Instant hyperbolic reactions, name calling in place of considered response, and facile categorization of others as political enemies; These pump energy into the inverse-square law of follower count.

And the newly-arrived from Twitter often focus their Mastodon accounts first on trying to replicate their follower lists. Those who cultivated big numbers there are hooked on the big numbers and the drama that got them those numbers.

It doesn’t really matter to the newcomers that Mastodon has a different established culture. They see it as just another platform for their Main Character performance. Like colonizers they barely notice the landscape around them or change their behavior to match local norms.

But will Mastodon’s different culture stand? Will it lead them to change their behavior?

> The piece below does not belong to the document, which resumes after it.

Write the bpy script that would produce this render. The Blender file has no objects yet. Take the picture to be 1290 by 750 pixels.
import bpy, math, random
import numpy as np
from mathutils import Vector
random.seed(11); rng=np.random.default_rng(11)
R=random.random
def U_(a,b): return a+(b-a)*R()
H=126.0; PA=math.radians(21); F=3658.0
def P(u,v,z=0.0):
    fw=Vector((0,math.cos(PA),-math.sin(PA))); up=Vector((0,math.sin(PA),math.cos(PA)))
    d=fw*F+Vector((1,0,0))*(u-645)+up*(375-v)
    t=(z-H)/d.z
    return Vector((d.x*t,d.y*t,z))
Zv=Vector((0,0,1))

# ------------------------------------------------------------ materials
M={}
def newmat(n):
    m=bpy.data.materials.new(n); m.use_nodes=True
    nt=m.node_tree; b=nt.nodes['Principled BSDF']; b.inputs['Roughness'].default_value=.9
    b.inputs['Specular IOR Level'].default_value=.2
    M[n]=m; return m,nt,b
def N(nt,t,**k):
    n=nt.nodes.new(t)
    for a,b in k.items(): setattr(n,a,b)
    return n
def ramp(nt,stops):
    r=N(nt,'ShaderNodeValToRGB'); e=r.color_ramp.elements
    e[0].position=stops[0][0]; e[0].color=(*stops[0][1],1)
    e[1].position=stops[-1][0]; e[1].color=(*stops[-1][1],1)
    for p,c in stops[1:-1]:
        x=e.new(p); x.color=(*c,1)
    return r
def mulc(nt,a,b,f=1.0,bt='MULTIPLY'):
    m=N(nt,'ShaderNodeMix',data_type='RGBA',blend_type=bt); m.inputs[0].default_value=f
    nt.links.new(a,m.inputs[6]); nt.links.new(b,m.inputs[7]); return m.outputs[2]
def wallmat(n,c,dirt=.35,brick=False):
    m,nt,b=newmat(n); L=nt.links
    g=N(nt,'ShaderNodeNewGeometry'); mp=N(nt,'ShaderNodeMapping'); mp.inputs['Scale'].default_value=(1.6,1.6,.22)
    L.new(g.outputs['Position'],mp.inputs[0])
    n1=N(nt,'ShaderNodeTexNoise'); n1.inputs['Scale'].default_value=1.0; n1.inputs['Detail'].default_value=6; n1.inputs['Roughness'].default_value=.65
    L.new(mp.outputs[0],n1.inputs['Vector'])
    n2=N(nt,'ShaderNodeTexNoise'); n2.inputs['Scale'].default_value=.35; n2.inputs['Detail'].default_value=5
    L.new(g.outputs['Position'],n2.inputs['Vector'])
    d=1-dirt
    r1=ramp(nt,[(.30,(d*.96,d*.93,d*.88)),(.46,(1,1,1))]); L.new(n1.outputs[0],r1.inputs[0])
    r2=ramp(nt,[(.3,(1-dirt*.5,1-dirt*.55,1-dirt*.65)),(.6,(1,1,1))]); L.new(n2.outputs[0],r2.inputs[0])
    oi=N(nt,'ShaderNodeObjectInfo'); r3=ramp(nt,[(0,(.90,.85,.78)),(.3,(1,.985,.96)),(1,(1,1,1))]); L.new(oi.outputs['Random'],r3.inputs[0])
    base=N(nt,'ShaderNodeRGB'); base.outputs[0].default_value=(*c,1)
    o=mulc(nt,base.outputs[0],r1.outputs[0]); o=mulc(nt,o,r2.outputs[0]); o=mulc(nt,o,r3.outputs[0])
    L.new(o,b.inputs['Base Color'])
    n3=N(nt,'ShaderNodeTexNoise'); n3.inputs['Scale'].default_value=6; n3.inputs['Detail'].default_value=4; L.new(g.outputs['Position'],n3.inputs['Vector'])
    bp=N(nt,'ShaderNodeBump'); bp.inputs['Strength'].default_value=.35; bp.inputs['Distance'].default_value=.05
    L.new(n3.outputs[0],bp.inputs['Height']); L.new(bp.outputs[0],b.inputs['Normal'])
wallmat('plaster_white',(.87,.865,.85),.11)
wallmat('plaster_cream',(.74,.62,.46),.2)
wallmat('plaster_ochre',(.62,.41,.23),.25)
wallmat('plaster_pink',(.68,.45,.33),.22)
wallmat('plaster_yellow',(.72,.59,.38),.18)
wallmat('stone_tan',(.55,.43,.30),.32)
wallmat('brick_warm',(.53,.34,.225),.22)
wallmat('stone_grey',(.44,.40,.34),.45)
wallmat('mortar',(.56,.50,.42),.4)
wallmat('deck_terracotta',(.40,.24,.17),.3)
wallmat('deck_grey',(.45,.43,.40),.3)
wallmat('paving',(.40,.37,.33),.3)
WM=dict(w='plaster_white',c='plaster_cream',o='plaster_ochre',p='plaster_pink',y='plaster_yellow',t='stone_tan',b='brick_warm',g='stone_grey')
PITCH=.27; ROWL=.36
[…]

I’ve been endeavoring to write this from an impartial analytical perspective. However I’m not going to lie about why I started writing it. I’m harboring some resentment about a very Twitter-like interaction that I had on Mastodon with someone who clearly does not understand the platform and isn’t interested in learning. They pumped what to me was a widely inappropriate amount of energy into posturing for their followers. They libeled and misrepresented me so their relatively large audience circle would find them sufficiently entertaining.

I’m bothered. And therein lies the problem.

I’m channeling all the cortisol and anger I felt — and still feel — into this blog post, all while telling myself I’m being purely academic and not at all vindictive. It’s not healthy, and it’s a reaction I’ve been trying to stop letting myself have since I walked away from Facebook several years ago.

I increasingly feel this is an existential threat because of what it says about our ability to manage the world together. Either we find a solution for our addiction to drama or we perish at our own hands.

I am not wrong in feeling what I’m feeling, but I’m wrong in venting those feelings in this post. Admitting I’m wrong doesn’t make it right, but maybe it can help set an example. We all fuck up sometimes. Rather than double down and insist on our perfection, it’s healthier for us and our communities if we just admit it.

As people flock to Mastodon they bring the conditioning and behavioral expectations they picked up on other social media with them. Culture clashes are inevitable, and they are made worse by the fact that many who were already on Mastodon are heavily invested in countering what they experienced on platforms like Twitter and Facebook.

Reasoned explanation is unfortunately a terrible way to shape culture (which is where I went wrong in my recent frustrating interaction). Leading by example works, but only if the people you wish to educate bother to look outside themselves and their addictions.

What remains to be seen is if instance administration can bring the newcomers to draw their own conclusions about their behavior. (I do count myself as a newcomer, despite having a legacy Mastodon account that I used for about two months in 2017.)

There’s irony in the thought that some people fleeing Twitter in horror due to the effects of its moderation being undone in the name of “free speech” may now need to feel the hand of moderation on Mastodon before they learn to stop acting like they are still on Twitter. Overblown outrage, insults, petty snark, and tantrums were rewarded there. They pushed the engagement desired by the monolithic corporate owners.

That doesn’t mean we should reward those behaviors on Mastodon. In fact it may actually mean that we should actively isolate those who treat it like Twitter until they finally understand it isn’t.

In a federated social universe where the goal of most admins is to have actual community, bad behavior should be self-defeating behavior. As performers we shouldn’t engage in it, and as audience members we shouldn’t reward it.